I recently corresponded with our IARU Divison 2 representatives regarding this issue. Thanks to Edson W. R. Pereira PY2SDR and Ray Soifer W2RS for this information:

The issue regarding paid operators is due to the definition of the amateur radio service as defined by the ITU.

ARTICLE 1 Terms and definitions

  • No. 1.56 amateur service: A radiocommunication service for the purpose of self-training, intercommunication and technical investigations carried out by amateurs, that is, by duly authorized persons interested in radio technique solely with a personal aim and without pecuniary interest.
  • No. 1.57 amateur-satellite service: A radiocommunication service using space stations on earth satellites for the same purposes as those of the amateur service.
  • No. 1.96 amateur station: A station in the amateur service.

The same definition is used by the FCC: https://www.fcc.gov/wireless/bureau-divisions/mobility-division/amateur-radio-service

The key point here is the term “pecuniary interest” — in otther words, “without financial compensation”. The definition is related to the *operation* of an amateur radio station, as you have stated in your message. Persons, including amateur radio operators, could be financially compensated to design and build amateur satellites, but according to the regulations, as they are presently written, the person cannot be compensated to operate the station.

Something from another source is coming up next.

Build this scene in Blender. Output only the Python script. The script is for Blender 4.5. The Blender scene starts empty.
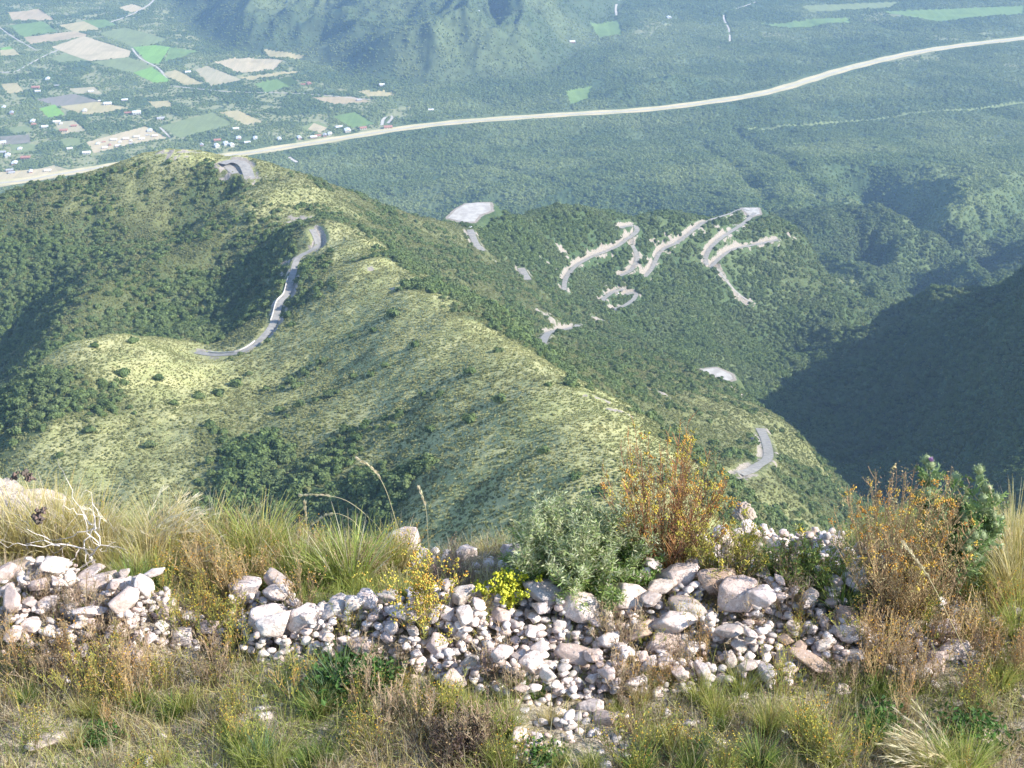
import math
SUN_EL = math.radians(35); SUN_AZ = math.radians(107)
HAZE = .68e-4
EXPO = 1.3
DENS = 1.0
import bpy, math, random, time
import numpy as np
T0 = time.time()
rng = np.random.default_rng(7)
random.seed(7)
R = math.radians
C = bpy.context.scene.collection
# ------------------------------------------------------------------ camera model
F_PX = 1407.0
PITCH = R(26.0)
CP, SP = math.cos(PITCH), math.sin(PITCH)

def ray(u, v):
    a = (u - 512) / F_PX
    b = -(v - 384) / F_PX
    d = np.array([a, CP + b * SP, -SP + b * CP])
    return d / np.linalg.norm(d)

def at(u, v, d):
    return ray(u, v) * d

def to_px(x, y, z):
    f = y * CP - z * SP
    up = y * SP + z * CP
    return 512 + F_PX * x / f, 384 - F_PX * up / f

# ------------------------------------------------------------------ noise
_perm = np.random.default_rng(3).permutation(4096)
_g = np.random.default_rng(4).uniform(0, 2 * np.pi, 4096)
_gx, _gy = np.cos(_g), np.sin(_g)

def _h(ix, iy):
    return _perm[(_perm[ix & 4095] + iy) & 4095]

def noise(x, y):
    x = np.asarray(x, float); y = np.asarray(y, float)
    ix = np.floor(x).astype(np.int64); iy = np.floor(y).astype(np.int64)
    fx = x - ix; fy = y - iy
    ux = fx * fx * fx * (fx * (fx * 6 - 15) + 10); uy = fy * fy * fy * (fy * (fy * 6 - 15) + 10)
    def g(dx, dy):
        k = _h(ix + dx, iy + dy)
        return _gx[k] * (fx - dx) + _gy[k] * (fy - dy)
    a = g(0, 0) * (1 - ux) + g(1, 0) * ux
    b = g(0, 1) * (1 - ux) + g(1, 1) * ux
    return (a * (1 - uy) + b * uy) * 1.5

def fbm(x, y, o=4, gain=.5):
    s = 0; a = 1
    for i in range(o):
        s = s + a * noise(x + 17.3 * i, y - 9.1 * i); x = x * 2.03; y = y * 2.03; a *= gain
    return s

def ridged(x, y, o=4):
    s = 0; a = 1
    for i in range(o):
        s = s + a * (1 - 2 * np.abs(noise(x + 7.7 * i, y + 3.1 * i))); x = x * 2.1; y = y * 2.1; a *= .5
    return s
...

 If the station will operate under a US FCC amateur license, the control operator may not be an employee of the sponsoring organization, whether or not he is being directly compensated for operating the station.  The license grantee is also deemed to be the operator of the space station operating under his license.
For those reasons, FCC licenses most Cubesats as experimental, not amateur.  Experimental licenses do permit operators to be compensated.  However, experimental stations may not communicate with amateur stations.